Jimmy Shand, Accordion demonstrator,
1953 (British Newspaper Archive)

Who was A. K. Tulloch? Sandy (Alexander) Tulloch (1918-2006) was an eye consultant in Dundee. An accordion player, he was a good friend of Jimmy Shand’s. He even named the commemoration reel after him. You can read all about Sandy in the Box and Fiddle Archive, which has a page based on an interview with him in 1988, and an obituary from 2006. (I was all set to share one of the tunes, but it’s still in copyright, so I’ll respect that!)

But although it makes sense that the jig would be called (or dedicated to) Glasgow’s patron Saint, St Mungo – and I’ve already mentioned the reel named for Jimmy Shand – I haven’t personally come across the name of Peter Dewar was, for whom the strathspey is named. He may have had a Glasgow significance, maybe even a University connection, or a person particularly important to the student body.

We’re notifiying the University Library of our find – so really, I could put it aside now – but I was curious, so I went on searching. There’s information about the quincentenary on Archives Hub, but no immediate reference to the ball in the City Chambers. This doesn’t mean to say the archival materials themselves don’t hold anything relevant, but Archives Hub only indexes what documents are there and maybe a rough idea of what they’re about.

There are also a few newspaper announcements in the British Newspaper Archive.

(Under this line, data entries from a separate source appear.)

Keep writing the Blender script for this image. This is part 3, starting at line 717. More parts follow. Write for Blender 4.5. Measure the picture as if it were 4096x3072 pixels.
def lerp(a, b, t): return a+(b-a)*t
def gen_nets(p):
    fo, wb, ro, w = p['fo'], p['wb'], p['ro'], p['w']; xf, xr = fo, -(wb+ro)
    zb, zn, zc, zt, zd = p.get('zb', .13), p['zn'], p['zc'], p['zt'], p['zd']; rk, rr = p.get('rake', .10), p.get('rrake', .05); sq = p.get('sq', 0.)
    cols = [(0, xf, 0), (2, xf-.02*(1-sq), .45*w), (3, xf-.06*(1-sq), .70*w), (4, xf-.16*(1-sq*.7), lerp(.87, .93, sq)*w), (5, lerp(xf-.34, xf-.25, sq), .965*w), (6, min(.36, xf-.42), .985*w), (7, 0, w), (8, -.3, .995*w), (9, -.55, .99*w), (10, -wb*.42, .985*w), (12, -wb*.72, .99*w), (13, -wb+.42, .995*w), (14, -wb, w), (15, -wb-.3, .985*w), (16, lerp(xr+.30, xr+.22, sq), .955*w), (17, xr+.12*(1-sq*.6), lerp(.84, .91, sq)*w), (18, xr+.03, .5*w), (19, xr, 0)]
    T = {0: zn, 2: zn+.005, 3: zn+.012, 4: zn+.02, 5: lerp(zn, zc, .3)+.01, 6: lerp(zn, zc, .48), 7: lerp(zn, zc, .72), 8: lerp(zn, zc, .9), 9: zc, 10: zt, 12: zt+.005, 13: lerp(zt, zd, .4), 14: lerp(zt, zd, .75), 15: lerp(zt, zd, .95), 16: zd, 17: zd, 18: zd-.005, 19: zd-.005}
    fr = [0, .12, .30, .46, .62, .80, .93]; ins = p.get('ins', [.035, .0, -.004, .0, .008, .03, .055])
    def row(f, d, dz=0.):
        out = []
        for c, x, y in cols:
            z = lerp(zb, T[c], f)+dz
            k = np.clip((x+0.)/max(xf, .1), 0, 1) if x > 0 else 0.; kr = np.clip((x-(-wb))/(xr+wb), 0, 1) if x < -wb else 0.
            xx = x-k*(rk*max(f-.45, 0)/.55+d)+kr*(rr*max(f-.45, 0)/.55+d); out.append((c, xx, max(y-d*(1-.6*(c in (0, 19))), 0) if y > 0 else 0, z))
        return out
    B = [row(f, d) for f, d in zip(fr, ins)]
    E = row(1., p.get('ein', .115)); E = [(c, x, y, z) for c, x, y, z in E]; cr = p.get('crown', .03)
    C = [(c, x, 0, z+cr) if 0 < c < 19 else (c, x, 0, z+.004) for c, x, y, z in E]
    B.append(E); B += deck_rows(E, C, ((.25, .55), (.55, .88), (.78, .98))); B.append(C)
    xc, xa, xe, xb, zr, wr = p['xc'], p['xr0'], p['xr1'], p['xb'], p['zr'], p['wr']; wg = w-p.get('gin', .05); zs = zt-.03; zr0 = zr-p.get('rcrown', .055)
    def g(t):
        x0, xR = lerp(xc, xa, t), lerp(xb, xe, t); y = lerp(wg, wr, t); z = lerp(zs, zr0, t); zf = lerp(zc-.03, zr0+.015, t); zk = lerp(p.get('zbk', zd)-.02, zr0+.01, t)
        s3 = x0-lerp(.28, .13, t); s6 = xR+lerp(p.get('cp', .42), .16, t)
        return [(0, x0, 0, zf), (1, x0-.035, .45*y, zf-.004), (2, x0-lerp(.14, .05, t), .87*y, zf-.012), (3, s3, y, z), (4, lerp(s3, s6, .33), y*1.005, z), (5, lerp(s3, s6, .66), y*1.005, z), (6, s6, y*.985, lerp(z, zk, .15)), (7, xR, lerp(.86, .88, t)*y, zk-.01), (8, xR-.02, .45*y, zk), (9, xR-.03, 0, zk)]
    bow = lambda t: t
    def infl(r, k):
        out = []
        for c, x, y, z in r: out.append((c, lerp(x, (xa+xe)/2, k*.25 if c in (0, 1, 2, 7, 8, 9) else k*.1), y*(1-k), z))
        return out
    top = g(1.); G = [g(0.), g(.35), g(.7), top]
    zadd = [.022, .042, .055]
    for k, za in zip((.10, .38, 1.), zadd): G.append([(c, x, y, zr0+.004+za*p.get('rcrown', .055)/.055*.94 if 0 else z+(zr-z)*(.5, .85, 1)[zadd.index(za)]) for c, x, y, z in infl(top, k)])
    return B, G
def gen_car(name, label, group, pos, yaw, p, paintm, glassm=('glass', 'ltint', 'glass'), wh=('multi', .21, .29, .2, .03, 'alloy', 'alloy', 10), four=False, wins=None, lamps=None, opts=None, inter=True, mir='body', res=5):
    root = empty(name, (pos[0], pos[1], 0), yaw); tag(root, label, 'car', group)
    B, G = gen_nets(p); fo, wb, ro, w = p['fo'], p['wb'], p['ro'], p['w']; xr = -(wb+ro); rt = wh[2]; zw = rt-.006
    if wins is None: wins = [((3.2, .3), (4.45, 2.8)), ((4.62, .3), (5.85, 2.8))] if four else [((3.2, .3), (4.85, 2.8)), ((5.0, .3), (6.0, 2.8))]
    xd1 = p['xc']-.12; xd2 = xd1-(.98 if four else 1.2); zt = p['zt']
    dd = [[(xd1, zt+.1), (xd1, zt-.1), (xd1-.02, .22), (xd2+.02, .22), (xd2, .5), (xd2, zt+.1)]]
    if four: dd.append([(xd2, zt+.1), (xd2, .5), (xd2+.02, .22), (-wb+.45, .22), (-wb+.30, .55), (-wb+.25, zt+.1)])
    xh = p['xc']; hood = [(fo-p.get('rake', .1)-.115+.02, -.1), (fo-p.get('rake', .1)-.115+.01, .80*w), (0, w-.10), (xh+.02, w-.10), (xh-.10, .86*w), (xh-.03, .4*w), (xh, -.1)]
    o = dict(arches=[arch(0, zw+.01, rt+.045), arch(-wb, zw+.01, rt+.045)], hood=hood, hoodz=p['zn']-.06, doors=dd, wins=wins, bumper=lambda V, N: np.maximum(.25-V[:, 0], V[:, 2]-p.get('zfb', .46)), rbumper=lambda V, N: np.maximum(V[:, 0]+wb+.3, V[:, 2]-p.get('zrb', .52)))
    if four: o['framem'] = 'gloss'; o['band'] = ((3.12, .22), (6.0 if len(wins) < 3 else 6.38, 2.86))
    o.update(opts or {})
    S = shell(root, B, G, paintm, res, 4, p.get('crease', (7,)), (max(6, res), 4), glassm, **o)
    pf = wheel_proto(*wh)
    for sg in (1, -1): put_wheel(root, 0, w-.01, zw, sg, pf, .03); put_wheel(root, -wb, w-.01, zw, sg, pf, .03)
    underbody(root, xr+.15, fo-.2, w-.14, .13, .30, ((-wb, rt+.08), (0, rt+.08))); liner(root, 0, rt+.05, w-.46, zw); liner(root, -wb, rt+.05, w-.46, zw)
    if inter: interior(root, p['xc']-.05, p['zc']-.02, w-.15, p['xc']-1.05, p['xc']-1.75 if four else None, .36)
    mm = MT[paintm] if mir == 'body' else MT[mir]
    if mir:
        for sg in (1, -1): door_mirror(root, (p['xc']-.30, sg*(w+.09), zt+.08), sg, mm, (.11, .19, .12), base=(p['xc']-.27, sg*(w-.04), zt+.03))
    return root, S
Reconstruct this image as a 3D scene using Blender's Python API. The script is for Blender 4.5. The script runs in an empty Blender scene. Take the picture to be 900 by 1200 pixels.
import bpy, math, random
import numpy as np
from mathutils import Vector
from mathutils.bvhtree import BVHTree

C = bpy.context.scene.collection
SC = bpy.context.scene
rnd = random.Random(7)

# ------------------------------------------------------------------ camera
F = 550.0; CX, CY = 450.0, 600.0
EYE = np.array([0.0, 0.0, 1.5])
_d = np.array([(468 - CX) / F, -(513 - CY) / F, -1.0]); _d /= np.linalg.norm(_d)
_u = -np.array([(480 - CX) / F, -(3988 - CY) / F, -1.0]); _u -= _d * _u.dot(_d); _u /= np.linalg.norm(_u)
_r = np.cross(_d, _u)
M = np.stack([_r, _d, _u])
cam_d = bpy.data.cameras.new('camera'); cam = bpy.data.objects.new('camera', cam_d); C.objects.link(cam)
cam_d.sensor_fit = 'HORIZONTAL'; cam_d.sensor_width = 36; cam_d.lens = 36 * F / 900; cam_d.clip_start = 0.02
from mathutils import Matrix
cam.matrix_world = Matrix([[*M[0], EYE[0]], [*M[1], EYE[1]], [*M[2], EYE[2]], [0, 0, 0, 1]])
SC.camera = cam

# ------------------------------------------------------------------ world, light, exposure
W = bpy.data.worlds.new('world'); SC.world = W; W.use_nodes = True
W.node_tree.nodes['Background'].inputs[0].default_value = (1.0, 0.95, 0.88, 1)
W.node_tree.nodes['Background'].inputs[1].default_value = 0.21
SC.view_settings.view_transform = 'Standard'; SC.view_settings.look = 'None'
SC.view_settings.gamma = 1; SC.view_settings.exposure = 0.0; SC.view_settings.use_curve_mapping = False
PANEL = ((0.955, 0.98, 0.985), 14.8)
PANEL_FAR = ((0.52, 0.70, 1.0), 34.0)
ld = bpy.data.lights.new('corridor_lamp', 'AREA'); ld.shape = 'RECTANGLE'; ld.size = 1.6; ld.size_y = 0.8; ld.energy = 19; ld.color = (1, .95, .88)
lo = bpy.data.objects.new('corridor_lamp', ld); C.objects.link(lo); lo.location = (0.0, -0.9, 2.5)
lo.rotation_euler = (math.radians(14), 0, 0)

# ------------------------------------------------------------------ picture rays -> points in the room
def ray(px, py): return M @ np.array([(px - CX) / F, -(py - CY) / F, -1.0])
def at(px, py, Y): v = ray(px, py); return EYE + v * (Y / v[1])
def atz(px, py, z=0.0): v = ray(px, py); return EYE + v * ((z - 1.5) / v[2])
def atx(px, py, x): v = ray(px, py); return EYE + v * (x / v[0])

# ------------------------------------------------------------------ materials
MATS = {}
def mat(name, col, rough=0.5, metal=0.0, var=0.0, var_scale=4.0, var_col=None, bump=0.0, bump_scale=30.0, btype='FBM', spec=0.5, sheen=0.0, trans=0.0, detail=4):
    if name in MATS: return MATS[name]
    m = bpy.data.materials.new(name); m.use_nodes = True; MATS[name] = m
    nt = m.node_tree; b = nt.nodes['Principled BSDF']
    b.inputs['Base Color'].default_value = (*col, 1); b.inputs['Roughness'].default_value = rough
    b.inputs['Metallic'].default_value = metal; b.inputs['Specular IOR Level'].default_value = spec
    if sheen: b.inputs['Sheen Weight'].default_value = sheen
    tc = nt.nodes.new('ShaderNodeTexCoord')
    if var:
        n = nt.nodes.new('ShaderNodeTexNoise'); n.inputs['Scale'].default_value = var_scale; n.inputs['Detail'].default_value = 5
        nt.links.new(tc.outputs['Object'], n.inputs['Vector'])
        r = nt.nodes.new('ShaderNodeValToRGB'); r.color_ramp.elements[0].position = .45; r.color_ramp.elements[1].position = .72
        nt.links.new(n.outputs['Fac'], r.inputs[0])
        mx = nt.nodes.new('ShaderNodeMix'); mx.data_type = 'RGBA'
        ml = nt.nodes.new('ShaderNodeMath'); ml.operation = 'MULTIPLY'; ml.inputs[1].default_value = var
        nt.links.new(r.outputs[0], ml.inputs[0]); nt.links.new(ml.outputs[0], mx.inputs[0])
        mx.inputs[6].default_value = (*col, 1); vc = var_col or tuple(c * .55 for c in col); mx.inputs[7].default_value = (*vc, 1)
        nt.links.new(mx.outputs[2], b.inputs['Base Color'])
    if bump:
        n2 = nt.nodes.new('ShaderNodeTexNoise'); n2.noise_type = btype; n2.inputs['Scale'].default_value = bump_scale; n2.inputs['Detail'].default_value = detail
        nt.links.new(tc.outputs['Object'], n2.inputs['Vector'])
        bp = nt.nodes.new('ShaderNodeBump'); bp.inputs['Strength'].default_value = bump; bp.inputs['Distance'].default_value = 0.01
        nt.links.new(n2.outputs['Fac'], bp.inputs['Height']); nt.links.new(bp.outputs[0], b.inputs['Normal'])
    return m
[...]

Looking up Dr Tulloch, however, is far more interesting. A couple of years later, In 1953, he wrote to the Dundee Courier in defence of accordions. Bravo, Sandy! Dundee Courier 28 Sept 1953

And a couple of weeks later, he wrote to the paper again – clearly the argument had continued to rage. But Sandy wasn’t going to let it drop! Indeed, we do still play accordions, but they’re perhaps not quite as fashionable as they were in their heyday.

British Newspaper Archive. Same newspaper, Saturday 10th October 1953

Courier and Advertiser obituary, Tues 24 Jan 2006,
via Dundee Local Studies Library. Some of the music he owned is now in Dundee’s Wighton Collection.